Comment dire l'indicible, comment formuler les vagues souvenirs, les incertaines sensations qui furent captés, partiellement mémorisés à la petite enfance. Accoucher de cette résurgence voilée, diffuse, d'un drame familial ayant eu lieu à l'âge de deux ans est le parcours théâtral, étonnamment réussie, que nous offre Miguel-Ange Sarmiento avec "Mon petit grand frère". Ce qui aurait pu paraître une psychanalyse impudique devient alors une parole salvatrice porteuse d'un écho libératoire pour nos propres histoires douloureuses.

© Ève Pinel.
9 mars 1971, un petit bonhomme, dans les premiers pas de sa vie, goûte aux derniers instants du ravissement juvénile de voir sa maman souriante, heureuse. Mais, dans peu de temps, la fenêtre du bonheur va se refermer. Le drame n'est pas loin et le bonheur fait ses valises. À ce moment-là, personne ne le sait encore, mais les affres du destin se sont mis en marche, et plus rien ne sera comme avant.

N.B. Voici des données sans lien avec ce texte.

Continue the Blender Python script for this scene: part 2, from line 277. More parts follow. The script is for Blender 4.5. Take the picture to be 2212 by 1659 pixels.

En préambule du malheur à venir, le texte, traversant en permanence le pont entre narration réaliste et phrasé poétique, nous conduit à la découverte du quotidien plein de joie et de tendresse du pitchoun qu'est Miguel-Ange. Jeux d'enfants faits de marelle, de dinette, de billes, et de couchers sur la musique de Nounours et de "bonne nuit les petits". L'enfant est affectueux. "Je suis un garçon raisonnable. Je fais attention à ma maman. Je suis un bon garçon." Le bonheur est simple, mais joyeux et empli de tendresse.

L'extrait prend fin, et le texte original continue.